Funnily enough, curiosity has got the better of me and I am going to run a film through it. It was £8 in a charity shop, I had to get some new batteries for £6 but they could be used across a range of cameras. 
 

In reply to Blue Straggler:

> Somewhere I have a somewhat sought-after Fuji Zoom Date / Silvi (the one with the 24mm-50mm lens), in two minds as to whether to sell it if it is still fetching high prices, or keep it as a museum piece. Ditto one of my two Olympus Mju II 

Found and added

In reply to Blue Straggler:

Wow, that’s proper cool!

 Niall_H 25 Apr 2021
In reply to Blue Straggler:

Always nice to see an XA-2 around   I liked mine (though the XA was even nicer, if fiddlier for a climbing camera)

Can I ask what the 1st left on pic #1 is?  Are there two camers just very close to each other or a single one with an articulated lens?

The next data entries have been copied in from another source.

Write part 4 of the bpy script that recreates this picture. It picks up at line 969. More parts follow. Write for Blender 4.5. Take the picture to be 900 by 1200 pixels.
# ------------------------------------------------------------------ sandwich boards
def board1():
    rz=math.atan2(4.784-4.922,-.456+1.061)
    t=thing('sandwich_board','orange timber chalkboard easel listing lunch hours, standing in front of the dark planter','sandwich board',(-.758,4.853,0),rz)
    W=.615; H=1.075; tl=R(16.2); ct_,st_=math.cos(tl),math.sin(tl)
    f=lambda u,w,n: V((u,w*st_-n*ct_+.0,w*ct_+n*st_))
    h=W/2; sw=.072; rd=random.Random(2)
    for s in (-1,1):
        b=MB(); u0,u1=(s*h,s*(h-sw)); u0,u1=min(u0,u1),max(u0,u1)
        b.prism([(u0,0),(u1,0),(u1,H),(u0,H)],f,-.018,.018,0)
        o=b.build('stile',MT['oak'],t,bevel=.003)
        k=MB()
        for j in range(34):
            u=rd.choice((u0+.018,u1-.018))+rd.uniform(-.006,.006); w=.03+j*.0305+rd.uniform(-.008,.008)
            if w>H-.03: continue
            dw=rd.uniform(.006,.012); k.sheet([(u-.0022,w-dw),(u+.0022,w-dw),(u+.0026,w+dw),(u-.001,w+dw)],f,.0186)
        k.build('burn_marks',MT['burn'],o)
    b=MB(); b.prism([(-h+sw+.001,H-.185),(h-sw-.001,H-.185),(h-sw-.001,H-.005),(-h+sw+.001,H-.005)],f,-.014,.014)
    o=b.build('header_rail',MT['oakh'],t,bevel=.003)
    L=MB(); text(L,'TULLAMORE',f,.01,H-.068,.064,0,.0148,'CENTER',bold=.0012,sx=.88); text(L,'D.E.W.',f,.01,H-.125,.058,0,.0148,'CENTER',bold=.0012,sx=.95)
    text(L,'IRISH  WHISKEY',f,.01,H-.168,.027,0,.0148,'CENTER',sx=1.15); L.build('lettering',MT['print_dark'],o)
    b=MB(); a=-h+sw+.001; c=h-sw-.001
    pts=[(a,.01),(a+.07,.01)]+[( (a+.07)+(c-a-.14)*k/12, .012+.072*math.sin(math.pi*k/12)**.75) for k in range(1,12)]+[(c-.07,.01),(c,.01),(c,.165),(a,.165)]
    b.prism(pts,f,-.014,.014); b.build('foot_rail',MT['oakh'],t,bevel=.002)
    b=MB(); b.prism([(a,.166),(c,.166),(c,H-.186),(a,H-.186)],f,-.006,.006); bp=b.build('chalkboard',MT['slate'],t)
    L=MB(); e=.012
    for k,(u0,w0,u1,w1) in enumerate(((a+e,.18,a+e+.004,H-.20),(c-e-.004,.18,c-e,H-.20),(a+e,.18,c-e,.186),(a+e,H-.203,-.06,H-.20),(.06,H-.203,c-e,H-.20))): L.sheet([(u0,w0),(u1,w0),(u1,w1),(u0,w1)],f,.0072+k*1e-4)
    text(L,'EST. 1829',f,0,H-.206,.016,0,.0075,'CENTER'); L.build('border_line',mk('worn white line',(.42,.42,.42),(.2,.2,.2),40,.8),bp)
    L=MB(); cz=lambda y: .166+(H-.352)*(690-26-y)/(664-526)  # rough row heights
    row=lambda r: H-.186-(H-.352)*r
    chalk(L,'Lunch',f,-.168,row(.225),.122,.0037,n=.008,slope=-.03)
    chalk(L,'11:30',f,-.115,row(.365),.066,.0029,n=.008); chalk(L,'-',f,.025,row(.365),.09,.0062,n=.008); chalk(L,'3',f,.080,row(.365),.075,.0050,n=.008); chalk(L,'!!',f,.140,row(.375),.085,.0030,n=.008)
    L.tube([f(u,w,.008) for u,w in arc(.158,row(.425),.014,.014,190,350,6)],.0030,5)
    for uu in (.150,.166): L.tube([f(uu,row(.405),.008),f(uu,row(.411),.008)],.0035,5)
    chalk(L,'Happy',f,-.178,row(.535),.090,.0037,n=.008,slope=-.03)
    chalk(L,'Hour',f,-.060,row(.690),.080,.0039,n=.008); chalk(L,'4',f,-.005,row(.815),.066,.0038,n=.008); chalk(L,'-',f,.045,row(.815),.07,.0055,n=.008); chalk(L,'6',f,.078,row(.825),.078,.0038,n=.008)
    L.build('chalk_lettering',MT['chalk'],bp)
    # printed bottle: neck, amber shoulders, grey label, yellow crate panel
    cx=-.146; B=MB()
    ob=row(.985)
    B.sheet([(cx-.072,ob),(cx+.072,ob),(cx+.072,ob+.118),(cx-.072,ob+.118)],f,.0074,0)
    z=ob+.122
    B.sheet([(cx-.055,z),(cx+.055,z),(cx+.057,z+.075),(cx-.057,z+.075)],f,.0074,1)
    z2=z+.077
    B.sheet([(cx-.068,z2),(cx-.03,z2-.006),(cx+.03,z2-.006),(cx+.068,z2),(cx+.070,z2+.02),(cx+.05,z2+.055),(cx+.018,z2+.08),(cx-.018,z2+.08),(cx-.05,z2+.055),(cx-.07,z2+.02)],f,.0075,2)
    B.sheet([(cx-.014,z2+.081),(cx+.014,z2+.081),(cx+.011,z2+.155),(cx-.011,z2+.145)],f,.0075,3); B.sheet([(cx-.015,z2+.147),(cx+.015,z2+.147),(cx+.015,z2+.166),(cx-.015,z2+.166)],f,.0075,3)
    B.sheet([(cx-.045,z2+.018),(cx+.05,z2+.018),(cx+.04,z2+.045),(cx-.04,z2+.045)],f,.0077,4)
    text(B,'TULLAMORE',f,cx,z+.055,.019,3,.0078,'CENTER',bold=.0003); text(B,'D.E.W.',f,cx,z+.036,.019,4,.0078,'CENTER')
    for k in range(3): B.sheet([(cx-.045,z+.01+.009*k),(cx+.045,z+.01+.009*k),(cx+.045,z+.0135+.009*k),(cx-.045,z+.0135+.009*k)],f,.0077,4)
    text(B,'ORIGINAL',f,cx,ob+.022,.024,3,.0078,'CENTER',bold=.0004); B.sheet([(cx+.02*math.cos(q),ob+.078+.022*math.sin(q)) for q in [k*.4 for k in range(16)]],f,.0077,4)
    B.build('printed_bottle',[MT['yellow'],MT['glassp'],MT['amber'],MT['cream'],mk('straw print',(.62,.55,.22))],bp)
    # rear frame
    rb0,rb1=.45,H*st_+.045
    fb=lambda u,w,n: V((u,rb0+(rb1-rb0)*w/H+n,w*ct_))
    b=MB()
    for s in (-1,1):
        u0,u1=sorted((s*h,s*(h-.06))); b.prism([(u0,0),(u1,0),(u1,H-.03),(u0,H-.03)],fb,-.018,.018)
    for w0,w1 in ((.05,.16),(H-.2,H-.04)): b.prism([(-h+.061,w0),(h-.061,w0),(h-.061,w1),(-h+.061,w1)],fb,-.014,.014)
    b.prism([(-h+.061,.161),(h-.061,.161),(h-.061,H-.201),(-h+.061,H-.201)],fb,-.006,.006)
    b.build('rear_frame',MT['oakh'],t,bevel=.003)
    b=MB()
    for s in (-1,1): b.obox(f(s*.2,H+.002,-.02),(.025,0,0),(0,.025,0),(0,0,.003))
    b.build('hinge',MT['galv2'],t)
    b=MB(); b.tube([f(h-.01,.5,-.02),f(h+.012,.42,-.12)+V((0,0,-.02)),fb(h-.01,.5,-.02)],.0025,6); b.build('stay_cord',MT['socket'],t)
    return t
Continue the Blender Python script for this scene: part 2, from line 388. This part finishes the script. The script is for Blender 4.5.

(Edit for dreadful spelling)

Post edited at 20:06
In reply to Niall_H:

> Can I ask what the 1st left on pic #1 is?  Are there two camers just very close to each other or a single one with an articulated lens?

Sony Cybershot F717A. A camera with a tilting body. Superb lens and superb ergonomics but, being a 2003 camera, the sensor somewhat let things down! 
 

These pics in my gallery were taken with it
Chloe Graftiaux (RIP)
Nice footwork
Romping to the top
Psyching up for the slap
Audrey Seguy on a 6c at Montgaussier
The Cowperstone, Stanage, Sunday 19 February
Panorama from Le Refuge de Couvercle
Concrete Dream, Wen Zawn, Gogarth 15 Marc

 Niall_H 27 Apr 2021
In reply to Blue Straggler:

Cool!

In reply to Niall_H:

It was a very cool camera. Was about £1000 18 years ago, I got lucky and found one for sale in 2009 for £55 and it was my main camera for a few years. Interestingly you could shoot infrared photos with it without hacks or modifications albeit with some functionality limitations. Mine sort of died of old age, still turns on and takes photos but they are green! 

In reply to Blue Straggler:

> I got a new addition, a proper "Dad Cam", the 1989-90 Olympus AZ-300, a machine so hideous that I daren't post a picture. Google it. 

> Funnily enough, curiosity has got the better of me and I am going to run a film through it. It was £8 in a charity shop, I had to get some new batteries for £6 but they could be used across a range of cameras. 

I can report that this camera is also hideous in operation, the zoom buttons are really really hard to press. Did an early rewind after 7 frames and will probably put the film into the Nikon EM or the XA2 

 Niall_H 07 May 2021
In reply to Blue Straggler:

That really is ugly!  Even the Olympus E-300 isn't that bad.

In reply to Niall_H:

How odd, I totally do not remember the Olympus E-300. I kind of like it. It looks militaristic. I have to hand it to Olympus, they were "bold" with trying out all different kinds of styling and ergonomics. When they are good, they are maybe the best. When they are bad, they are really spectacularly bad!